— START —

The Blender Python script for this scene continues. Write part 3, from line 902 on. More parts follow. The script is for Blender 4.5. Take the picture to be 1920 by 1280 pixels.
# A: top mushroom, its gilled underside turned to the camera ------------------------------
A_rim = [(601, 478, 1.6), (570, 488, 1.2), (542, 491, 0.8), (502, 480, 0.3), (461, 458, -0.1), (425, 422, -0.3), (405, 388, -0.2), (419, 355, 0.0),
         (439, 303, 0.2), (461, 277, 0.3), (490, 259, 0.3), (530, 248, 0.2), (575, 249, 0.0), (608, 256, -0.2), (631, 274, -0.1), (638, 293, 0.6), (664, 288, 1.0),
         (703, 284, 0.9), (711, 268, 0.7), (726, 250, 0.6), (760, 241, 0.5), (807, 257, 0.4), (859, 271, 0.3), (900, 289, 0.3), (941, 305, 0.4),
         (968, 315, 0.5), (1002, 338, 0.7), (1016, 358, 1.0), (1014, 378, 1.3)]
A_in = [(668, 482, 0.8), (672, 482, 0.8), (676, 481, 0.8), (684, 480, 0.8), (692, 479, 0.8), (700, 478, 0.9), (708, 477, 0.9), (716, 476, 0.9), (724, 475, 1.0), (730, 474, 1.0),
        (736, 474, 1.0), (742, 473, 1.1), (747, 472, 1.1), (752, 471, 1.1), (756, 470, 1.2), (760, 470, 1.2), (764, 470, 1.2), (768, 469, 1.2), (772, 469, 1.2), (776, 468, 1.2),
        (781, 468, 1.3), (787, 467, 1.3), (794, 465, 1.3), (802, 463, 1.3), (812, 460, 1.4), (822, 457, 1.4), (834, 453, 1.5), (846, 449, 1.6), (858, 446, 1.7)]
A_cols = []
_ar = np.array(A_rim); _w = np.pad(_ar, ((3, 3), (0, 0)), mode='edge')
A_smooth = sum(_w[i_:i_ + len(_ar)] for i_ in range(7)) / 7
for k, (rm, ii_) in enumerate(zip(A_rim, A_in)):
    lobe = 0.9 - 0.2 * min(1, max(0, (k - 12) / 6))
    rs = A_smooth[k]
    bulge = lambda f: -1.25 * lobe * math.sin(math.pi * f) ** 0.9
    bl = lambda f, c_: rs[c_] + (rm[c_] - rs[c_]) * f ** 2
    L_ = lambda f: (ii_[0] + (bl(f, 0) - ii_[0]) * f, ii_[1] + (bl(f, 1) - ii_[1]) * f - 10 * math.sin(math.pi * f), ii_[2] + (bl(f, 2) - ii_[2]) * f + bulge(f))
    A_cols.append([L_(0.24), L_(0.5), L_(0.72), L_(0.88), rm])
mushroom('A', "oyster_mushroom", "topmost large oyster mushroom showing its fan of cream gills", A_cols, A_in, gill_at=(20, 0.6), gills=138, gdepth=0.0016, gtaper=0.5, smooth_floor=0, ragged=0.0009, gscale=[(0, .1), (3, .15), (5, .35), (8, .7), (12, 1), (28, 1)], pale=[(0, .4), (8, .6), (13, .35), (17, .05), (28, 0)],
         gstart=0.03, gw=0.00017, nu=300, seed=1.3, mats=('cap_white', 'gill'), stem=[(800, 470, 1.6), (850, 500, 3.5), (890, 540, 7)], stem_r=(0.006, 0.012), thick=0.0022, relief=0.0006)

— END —

• [WHAT YOU WILL DO]: Using the listing above, return all lines where the word "mushroom" occurs.

• [FULL SOLUTION]:
# A: top mushroom, its gilled underside turned to the camera ------------------------------
mushroom('A', "oyster_mushroom", "topmost large oyster mushroom showing its fan of cream gills", A_cols, A_in, gill_at=(20, 0.6), gills=138, gdepth=0.0016, gtaper=0.5, smooth_floor=0, ragged=0.0009, gscale=[(0, .1), (3, .15), (5, .35), (8, .7), (12, 1), (28, 1)], pale=[(0, .4), (8, .6), (13, .35), (17, .05), (28, 0)],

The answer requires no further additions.